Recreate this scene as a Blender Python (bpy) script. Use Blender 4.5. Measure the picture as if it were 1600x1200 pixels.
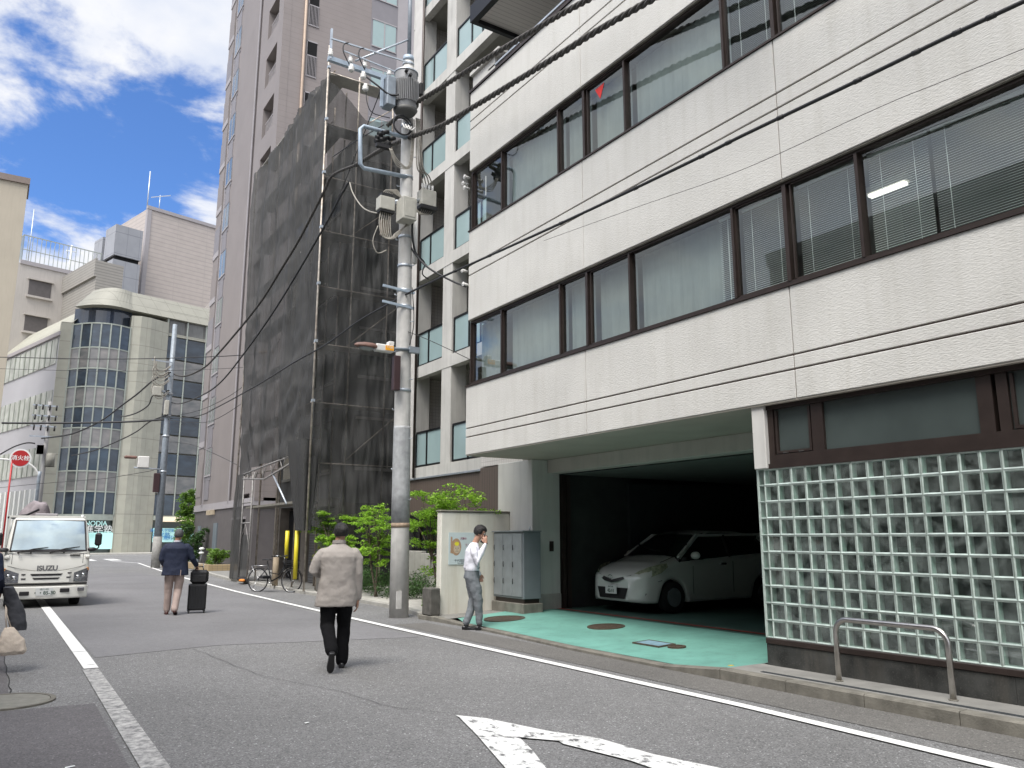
import bpy, bmesh, math, random
from mathutils import Vector, Matrix, noise as mnoise
R = math.radians
random.seed(7)
for o in list(bpy.data.objects): bpy.data.objects.remove(o)
S = bpy.context.scene
COL = S.collection

# ---------------------------------------------------------------- camera
FPX = 1250.0
PITCH = math.atan(240/FPX)
YAW = math.atan(820/(FPX/math.cos(PITCH)))
CAM = Vector((0, 0, 1.55))
cd = bpy.data.cameras.new('camera'); cam = bpy.data.objects.new('camera', cd); COL.objects.link(cam)
cd.sensor_width = 36; cd.lens = 36*FPX/1600; cd.clip_start = .05; cd.clip_end = 3000
cam.location = CAM; cam.rotation_euler = (math.pi/2+PITCH, 0, -YAW)
S.camera = cam
S.render.resolution_x = 1024; S.render.resolution_y = 768

# ---------------------------------------------------------------- world: sky with clouds, sun
SUN_EL, SUN_AZ = R(60), R(-124)          # azimuth measured from +Y towards +X
w = bpy.data.worlds.new('World'); S.world = w; w.use_nodes = True
nt = w.node_tree; nt.nodes.clear()
def N(t, tree=None, **k):
    n = (tree or nt).nodes.new(t)
    for a, b in k.items():
        if hasattr(n, a): setattr(n, a, b)
    return n
def L(a, b, tree=None): (tree or nt).links.new(a, b)
FW = Vector((math.sin(YAW)*math.cos(PITCH), math.cos(YAW)*math.cos(PITCH), math.sin(PITCH)))
RT = Vector((math.cos(YAW), -math.sin(YAW), 0)); UP = RT.cross(FW)
def ray(u, v): return FW + RT*((u-800)/FPX) - UP*((v-600)/FPX)
sky = N('ShaderNodeTexSky'); sky.sky_type = 'NISHITA'; sky.sun_disc = False
sky.sun_elevation = SUN_EL; sky.sun_rotation = SUN_AZ; sky.air_density = 1.0; sky.dust_density = .35; sky.ozone_density = 2.2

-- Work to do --
Copy each line above that contains the string "scene".

-- Finished answer --
Recreate this scene as a Blender Python (bpy) script. Use Blender 4.5. Measure the picture as if it were 1600x1200 pixels.
S = bpy.context.scene